Quoting some libbpf code in the kernel:

 * 1. For given local type, find corresponding candidate target types.
 *    Candidate type is a type with the same "essential" name, ignoring
 *    everything after last triple underscore (___). E.g., `sample`,
 *    `sample___flavor_one`, `sample___flavor_another_one`, are all candidates
 *    for each other. Names with triple underscore are referred to as
 *    "flavors" and are useful, among other things, to allow to
 *    specify/support incompatible variations of the same kernel struct, which
 *    might differ between different kernel versions and/or build
 *    configurations.

Use bpf_core_field_exists() to select what of the struct to use to read data.

Nice helpers

  • bpf_get_stackid: save the user space or kernel space functions call stack into a map.

Direct memory read

Some program types (tracing and trampolines) allows direct memory reads of kernel pointers, without having to use bpf_probe_* helpers.

However, you still need to have the compiler emit CO-RE relocations, either using __builtin_preserve_access_index, or by tagging a kernel struct definition with __attribute__((preserve_access_index)) - these twos are equivalent.

Programs statistics

Write 1 to /proc/sys/kernel/bpf_stats_enabled.

That will make bpftool show additional info:

  • run_cnt: the number of times the program was executed.
  • run_time_ns: the cumulative program execution time in nanoseconds including the off-cpu time when the program was sleeping.
sudo bpftool prog show

--- CUT ---
3001: raw_tracepoint  name my_tracepoint  tag abcdef0123456789  gpl run_time_ns 41752 run_cnt 24

--- CUT ---

Stats in newer kernel:

  • verified_insns: the number of verifier processed instructions - what's currently dumped in the libbpf log on program load, when the log level is verbose enough.

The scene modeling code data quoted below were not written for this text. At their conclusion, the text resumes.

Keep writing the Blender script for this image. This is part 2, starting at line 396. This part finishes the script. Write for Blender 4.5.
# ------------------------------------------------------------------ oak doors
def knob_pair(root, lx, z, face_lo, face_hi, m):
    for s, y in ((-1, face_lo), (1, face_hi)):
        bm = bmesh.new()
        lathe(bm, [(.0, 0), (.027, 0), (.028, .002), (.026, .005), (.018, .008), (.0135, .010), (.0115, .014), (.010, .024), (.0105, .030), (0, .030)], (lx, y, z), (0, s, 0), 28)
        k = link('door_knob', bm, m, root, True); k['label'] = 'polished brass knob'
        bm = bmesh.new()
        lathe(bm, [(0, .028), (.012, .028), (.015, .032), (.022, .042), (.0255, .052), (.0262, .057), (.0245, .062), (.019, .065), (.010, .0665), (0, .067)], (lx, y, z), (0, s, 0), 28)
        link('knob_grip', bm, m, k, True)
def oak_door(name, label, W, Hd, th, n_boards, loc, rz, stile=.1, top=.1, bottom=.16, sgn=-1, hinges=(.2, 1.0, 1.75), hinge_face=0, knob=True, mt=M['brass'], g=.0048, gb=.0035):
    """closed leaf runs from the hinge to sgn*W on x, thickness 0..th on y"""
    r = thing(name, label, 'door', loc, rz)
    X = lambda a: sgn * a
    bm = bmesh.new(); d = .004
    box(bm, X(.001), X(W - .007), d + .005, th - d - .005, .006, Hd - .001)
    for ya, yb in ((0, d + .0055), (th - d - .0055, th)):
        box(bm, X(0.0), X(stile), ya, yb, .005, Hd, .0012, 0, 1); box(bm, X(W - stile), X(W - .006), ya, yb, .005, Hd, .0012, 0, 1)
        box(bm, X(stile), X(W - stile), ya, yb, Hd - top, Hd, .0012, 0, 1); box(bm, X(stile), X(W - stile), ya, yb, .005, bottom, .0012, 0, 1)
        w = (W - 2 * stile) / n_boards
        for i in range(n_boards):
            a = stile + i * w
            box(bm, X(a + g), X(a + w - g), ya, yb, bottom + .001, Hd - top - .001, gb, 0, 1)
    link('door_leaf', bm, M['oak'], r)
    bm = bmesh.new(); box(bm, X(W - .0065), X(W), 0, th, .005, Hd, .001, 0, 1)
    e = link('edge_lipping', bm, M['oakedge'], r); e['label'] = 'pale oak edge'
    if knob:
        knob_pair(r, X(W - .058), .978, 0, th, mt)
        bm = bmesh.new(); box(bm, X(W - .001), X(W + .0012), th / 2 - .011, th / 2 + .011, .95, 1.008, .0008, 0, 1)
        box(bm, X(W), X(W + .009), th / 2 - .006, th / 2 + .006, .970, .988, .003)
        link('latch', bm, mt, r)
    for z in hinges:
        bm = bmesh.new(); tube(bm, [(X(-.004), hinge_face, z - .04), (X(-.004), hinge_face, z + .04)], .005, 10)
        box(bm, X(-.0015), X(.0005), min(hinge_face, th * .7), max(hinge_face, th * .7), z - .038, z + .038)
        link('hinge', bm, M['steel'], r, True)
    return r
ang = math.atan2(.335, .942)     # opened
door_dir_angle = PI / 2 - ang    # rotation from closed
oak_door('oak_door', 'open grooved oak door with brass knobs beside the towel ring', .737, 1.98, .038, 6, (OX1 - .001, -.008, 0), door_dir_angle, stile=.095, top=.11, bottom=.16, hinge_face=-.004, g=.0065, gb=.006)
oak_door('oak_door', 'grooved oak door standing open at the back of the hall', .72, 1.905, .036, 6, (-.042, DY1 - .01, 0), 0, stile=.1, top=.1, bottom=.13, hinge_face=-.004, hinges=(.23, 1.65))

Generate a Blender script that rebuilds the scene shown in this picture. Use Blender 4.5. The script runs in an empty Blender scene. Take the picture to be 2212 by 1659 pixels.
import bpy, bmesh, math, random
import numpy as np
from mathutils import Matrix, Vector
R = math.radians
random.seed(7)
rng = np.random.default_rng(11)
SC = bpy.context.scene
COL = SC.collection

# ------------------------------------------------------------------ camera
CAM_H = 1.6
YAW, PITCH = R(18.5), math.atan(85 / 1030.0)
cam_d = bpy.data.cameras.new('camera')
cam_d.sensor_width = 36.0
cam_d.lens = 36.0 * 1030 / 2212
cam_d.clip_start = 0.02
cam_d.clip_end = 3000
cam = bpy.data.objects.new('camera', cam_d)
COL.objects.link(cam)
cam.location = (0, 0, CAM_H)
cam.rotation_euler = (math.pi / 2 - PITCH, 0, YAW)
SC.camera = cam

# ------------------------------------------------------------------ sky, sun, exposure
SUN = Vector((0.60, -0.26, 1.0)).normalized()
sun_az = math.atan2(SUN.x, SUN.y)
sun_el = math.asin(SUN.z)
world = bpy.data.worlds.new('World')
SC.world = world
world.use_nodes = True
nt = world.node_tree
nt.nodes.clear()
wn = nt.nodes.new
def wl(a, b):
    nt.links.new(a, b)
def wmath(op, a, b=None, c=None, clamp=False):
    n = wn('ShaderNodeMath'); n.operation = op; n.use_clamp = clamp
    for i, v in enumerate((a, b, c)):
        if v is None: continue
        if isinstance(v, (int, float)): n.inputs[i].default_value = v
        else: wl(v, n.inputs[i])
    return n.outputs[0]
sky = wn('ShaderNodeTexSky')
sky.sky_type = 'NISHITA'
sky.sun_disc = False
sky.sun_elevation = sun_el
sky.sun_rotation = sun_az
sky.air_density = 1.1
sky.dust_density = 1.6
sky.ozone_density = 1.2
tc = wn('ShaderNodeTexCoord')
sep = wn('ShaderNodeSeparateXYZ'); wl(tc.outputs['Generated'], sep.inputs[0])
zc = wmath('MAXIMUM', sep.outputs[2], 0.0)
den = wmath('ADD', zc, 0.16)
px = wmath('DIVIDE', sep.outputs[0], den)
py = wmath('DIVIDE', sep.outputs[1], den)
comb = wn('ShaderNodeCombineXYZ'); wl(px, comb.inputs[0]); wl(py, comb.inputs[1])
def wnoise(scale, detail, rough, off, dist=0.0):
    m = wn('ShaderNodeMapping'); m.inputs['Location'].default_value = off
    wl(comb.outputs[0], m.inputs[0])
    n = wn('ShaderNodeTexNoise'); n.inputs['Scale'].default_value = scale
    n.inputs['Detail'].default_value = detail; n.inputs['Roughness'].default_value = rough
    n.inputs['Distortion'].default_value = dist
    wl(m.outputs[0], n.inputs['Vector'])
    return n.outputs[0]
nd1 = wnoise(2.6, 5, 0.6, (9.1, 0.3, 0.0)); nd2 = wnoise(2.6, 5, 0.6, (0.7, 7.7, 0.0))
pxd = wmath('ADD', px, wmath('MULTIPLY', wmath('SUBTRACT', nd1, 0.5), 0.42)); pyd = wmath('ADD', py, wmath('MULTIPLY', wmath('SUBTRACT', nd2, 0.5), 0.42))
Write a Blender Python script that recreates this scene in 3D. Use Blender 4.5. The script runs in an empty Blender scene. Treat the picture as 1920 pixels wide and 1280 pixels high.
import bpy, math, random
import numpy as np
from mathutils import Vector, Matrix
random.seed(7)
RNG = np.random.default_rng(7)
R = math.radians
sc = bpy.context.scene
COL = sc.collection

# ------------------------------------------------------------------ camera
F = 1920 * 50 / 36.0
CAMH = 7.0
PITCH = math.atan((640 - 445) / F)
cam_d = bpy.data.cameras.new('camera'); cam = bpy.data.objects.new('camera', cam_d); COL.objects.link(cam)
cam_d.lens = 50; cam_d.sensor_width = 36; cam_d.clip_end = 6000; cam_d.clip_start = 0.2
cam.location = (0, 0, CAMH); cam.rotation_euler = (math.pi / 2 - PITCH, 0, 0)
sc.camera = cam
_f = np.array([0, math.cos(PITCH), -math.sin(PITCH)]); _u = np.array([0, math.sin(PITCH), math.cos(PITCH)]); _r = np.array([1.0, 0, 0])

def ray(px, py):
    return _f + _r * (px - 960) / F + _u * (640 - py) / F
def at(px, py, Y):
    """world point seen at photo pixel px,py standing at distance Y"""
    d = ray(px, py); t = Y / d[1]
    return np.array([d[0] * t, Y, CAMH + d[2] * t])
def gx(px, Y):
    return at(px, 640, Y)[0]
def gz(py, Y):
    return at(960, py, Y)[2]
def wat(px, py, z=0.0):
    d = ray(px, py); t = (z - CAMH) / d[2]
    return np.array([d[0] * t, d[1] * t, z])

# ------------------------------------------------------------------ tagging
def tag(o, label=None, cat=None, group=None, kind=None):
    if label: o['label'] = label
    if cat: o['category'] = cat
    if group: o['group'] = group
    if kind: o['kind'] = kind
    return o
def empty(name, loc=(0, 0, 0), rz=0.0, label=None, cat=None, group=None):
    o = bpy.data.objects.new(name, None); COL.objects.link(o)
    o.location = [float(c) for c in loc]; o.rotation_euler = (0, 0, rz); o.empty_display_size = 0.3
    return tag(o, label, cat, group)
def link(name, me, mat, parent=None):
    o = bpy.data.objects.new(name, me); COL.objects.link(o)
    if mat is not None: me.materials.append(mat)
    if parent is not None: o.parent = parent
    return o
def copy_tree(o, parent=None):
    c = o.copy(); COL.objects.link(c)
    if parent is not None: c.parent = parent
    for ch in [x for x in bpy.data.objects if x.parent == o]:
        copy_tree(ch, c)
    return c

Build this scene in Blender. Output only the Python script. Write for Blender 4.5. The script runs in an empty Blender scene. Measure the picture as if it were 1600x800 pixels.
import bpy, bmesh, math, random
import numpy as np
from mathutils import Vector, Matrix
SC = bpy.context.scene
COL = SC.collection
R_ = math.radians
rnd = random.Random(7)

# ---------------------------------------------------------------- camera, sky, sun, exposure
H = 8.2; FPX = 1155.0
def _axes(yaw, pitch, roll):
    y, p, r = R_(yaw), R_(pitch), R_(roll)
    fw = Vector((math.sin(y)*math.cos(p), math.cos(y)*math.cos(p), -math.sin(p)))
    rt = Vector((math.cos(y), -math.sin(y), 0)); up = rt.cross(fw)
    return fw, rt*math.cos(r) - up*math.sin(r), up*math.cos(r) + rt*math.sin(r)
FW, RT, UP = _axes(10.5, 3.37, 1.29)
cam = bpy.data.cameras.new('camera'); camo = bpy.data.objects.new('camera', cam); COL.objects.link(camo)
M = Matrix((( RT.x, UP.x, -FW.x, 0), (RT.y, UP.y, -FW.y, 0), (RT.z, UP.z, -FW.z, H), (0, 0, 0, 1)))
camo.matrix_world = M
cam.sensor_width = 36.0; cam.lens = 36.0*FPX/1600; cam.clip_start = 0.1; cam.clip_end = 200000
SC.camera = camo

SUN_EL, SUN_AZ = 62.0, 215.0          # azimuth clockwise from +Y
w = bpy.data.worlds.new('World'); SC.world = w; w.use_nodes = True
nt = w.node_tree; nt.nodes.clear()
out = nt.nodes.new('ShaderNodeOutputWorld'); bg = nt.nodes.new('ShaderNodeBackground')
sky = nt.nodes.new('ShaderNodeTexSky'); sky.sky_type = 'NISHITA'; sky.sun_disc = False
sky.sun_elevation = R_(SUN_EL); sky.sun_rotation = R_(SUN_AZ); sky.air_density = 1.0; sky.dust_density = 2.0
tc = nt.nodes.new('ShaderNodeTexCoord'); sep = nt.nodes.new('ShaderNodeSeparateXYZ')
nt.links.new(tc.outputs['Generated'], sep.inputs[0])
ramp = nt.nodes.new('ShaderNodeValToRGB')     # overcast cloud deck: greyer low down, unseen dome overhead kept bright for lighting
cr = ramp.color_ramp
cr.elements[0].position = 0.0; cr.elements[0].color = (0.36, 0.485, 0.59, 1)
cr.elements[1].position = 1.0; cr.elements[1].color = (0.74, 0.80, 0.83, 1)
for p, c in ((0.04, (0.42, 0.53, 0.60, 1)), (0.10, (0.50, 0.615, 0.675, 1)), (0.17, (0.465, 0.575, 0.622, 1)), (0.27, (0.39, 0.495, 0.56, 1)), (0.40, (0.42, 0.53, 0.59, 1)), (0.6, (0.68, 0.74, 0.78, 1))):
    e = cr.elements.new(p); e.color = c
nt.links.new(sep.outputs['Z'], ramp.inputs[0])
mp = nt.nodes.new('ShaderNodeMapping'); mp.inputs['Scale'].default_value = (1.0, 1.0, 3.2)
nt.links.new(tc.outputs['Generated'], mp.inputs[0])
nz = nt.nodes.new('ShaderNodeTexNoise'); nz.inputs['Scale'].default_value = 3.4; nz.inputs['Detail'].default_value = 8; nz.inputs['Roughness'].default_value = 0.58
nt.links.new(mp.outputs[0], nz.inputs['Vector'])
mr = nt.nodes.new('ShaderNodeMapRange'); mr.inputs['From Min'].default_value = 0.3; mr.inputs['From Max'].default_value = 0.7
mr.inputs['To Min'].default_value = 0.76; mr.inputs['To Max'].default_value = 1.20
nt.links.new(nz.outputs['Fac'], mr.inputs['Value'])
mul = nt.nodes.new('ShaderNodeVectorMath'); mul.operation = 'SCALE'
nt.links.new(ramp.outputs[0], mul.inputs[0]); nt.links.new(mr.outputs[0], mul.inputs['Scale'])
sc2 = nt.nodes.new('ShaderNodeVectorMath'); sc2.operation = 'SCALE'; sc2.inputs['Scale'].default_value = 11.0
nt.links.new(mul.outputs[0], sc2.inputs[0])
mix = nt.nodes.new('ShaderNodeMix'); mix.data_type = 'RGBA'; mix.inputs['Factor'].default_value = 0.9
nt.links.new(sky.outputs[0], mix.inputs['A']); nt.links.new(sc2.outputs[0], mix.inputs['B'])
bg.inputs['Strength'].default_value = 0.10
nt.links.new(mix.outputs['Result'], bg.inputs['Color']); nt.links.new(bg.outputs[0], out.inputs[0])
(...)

  • recursion_misses: how many times recursion was prevented (TBD).

BPF programs, preemption, CPU migration

See Are BPF programs preemptible?

  • We are only guaranteed that the BPF program will run from start to finish on the same CPU (disable_migration()).
  • There is no guarantee that at BPF program is not preempted.
  • That said, on non-RT systems, a BPF program can only be interrupted by IRQ, NMI, an other higher priority stuff.
  • On a RT system, a BPF program can be interrupted (scheduled out) by another program of the same priority / same kind. NOTE: it cannot be interrupted by a different execution of the same program. Not clear why.
  • The implications is that you cannot share a per-CPU array map among different programs, since one program can clobber data from another program.
  • You need one map per program, or you need a dedicate entry in the map for each program type (again, not clear why the same program cannot interrupt itself ... ).

BPF programs and RCU

BPF programs run with RCU read lock held.